Israel Druze protest against "state discrimination"
JERUSALEM (Reuters) - Several hundred Druze demonstrators clashed with police outside Israeli Prime Minister Benjamin Netanyahu's office Sunday during a protest against what they said was state discrimination against their community.
Demonstrators hurled eggs, sticks and bottles at riot police. Police spokesman Micky Rosenfeld said two policemen and several protesters were injured in the violence.
Druze community leaders say that government funding for their villages falls short of allocations for Jewish communities in Israel.
"Our soldiers serve at the front but there's no state support at home" read one of the placards at the protest.
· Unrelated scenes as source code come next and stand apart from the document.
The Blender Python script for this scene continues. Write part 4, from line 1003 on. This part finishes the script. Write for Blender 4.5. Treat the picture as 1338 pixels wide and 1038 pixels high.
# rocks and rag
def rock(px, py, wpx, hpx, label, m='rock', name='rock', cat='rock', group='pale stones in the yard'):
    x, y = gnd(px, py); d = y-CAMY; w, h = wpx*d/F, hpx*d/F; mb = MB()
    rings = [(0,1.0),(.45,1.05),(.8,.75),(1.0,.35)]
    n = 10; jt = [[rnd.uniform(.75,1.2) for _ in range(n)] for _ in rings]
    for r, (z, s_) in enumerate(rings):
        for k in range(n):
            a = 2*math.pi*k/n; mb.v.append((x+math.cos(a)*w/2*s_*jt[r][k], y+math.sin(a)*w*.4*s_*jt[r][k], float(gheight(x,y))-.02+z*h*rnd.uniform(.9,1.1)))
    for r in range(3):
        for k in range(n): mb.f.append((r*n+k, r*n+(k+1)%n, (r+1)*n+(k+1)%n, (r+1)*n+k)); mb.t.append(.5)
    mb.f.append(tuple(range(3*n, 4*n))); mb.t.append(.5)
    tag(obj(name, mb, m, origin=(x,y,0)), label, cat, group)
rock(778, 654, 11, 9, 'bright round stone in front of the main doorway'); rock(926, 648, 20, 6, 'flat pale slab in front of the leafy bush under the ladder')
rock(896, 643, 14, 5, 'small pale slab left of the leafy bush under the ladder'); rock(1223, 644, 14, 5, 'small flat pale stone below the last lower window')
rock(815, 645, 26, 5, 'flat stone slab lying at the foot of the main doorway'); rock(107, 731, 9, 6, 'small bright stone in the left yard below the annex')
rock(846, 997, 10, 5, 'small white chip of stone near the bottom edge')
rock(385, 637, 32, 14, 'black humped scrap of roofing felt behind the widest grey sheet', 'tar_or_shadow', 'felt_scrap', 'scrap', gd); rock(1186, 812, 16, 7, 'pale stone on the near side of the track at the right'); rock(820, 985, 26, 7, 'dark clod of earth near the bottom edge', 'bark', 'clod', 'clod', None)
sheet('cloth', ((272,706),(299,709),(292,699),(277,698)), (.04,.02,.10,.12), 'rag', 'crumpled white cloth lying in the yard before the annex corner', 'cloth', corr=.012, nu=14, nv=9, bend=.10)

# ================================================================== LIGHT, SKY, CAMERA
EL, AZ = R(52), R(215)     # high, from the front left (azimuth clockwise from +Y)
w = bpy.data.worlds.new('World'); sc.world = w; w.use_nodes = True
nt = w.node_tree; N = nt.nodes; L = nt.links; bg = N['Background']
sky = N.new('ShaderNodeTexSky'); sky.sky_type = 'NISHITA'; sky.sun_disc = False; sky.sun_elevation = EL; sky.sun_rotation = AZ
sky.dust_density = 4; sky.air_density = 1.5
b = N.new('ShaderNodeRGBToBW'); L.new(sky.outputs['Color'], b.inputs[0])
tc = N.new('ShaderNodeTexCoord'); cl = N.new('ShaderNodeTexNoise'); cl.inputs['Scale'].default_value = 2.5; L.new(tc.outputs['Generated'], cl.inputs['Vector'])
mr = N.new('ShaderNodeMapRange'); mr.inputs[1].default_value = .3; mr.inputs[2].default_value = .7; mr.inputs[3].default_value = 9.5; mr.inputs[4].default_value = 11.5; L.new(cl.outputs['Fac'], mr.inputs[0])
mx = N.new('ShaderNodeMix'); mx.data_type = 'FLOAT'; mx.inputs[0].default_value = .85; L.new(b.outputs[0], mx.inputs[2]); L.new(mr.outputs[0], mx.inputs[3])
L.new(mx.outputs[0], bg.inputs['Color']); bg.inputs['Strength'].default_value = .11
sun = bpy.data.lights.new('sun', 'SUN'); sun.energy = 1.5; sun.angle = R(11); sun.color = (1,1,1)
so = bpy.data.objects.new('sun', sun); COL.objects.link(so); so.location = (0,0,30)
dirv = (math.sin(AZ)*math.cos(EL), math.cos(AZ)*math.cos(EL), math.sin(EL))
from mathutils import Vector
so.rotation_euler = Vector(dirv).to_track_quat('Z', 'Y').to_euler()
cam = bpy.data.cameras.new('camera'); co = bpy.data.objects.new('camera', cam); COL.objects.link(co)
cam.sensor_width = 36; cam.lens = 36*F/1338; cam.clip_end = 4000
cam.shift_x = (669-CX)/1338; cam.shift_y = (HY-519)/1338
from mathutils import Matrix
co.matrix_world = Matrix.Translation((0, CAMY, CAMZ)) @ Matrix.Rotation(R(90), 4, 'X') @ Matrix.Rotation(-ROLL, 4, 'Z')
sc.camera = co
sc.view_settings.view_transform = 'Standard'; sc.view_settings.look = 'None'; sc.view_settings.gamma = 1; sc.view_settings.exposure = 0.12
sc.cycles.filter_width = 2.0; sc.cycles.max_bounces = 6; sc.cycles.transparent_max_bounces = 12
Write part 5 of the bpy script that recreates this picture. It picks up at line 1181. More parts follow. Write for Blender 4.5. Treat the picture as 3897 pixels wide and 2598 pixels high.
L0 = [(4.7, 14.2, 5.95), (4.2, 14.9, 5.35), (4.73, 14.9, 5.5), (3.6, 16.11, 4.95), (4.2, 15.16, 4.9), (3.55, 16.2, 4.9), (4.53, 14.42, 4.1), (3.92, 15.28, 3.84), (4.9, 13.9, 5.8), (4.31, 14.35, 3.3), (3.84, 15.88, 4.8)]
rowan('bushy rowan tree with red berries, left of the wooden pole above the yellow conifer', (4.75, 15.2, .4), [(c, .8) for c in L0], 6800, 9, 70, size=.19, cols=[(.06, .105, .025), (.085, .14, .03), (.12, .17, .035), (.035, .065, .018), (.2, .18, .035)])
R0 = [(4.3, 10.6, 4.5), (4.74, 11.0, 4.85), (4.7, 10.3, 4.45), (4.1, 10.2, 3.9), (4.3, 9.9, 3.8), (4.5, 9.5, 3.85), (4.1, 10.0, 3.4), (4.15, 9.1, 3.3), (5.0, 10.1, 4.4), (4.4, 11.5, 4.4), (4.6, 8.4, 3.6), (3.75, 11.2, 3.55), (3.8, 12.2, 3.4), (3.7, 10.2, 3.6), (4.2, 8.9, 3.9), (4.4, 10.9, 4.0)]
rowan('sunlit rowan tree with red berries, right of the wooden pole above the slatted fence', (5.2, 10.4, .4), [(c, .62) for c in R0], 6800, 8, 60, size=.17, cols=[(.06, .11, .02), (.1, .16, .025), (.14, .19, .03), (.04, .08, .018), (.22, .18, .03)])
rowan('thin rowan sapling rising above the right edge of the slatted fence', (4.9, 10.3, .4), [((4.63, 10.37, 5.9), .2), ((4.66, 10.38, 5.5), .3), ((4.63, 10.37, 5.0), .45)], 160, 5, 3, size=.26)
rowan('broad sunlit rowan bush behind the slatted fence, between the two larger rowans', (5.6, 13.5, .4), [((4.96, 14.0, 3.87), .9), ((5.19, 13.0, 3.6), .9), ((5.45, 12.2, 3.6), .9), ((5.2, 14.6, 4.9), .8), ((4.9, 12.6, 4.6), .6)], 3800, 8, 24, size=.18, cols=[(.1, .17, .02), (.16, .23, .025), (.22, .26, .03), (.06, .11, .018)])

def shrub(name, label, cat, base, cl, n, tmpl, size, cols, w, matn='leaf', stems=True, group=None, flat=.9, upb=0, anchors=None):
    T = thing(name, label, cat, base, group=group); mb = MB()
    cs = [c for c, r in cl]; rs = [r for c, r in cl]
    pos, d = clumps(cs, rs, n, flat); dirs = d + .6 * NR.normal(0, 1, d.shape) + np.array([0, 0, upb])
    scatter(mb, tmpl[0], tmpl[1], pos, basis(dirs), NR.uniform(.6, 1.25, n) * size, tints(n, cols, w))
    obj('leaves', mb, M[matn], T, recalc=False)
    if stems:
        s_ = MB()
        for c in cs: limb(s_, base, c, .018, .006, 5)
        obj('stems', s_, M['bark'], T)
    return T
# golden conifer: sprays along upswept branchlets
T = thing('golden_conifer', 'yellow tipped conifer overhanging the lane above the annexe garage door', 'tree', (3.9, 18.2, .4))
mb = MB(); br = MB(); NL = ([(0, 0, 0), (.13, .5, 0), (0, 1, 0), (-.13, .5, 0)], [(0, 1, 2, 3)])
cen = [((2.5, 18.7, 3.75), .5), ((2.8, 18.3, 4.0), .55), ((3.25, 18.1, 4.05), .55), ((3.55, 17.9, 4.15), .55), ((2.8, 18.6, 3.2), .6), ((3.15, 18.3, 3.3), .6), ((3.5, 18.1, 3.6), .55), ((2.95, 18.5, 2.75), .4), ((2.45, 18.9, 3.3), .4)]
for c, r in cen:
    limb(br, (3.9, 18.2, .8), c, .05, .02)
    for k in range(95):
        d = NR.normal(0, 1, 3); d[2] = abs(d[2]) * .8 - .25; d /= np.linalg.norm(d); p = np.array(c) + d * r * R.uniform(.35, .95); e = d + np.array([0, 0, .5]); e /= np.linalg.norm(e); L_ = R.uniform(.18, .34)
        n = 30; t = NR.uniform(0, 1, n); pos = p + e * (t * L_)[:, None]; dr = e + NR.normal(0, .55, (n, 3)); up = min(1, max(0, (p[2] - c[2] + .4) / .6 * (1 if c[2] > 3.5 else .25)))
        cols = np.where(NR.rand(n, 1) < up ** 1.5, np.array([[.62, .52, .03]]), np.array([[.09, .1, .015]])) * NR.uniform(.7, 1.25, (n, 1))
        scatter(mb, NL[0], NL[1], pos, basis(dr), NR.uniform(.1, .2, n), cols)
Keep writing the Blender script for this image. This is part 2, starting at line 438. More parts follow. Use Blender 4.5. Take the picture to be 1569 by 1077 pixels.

Druze men are conscripted into Israel's military and the native Arabic speakers are a prominent force in the paramilitary border police, often at the front line of confrontations with Palestinians. The Druze religion is an offshoot of Islam.
Netanyahu later met some of the protest leaders. A statement issued by his office said he told them he was aware of the financial problems facing Druze municipal authorities and that he would make a "supreme effort" to help them.
"The prime minister told them he was sitting among them thanks to an Israeli hero -- a Druze soldier who saved his life," the statement said, without elaborating.
Netanyahu is a former Israeli army commando.
More than 100,000 Druze live in Israel and another 18,000 live in the Israeli-occupied Golan Heights, territory captured from Syria in the 1967 Middle East war.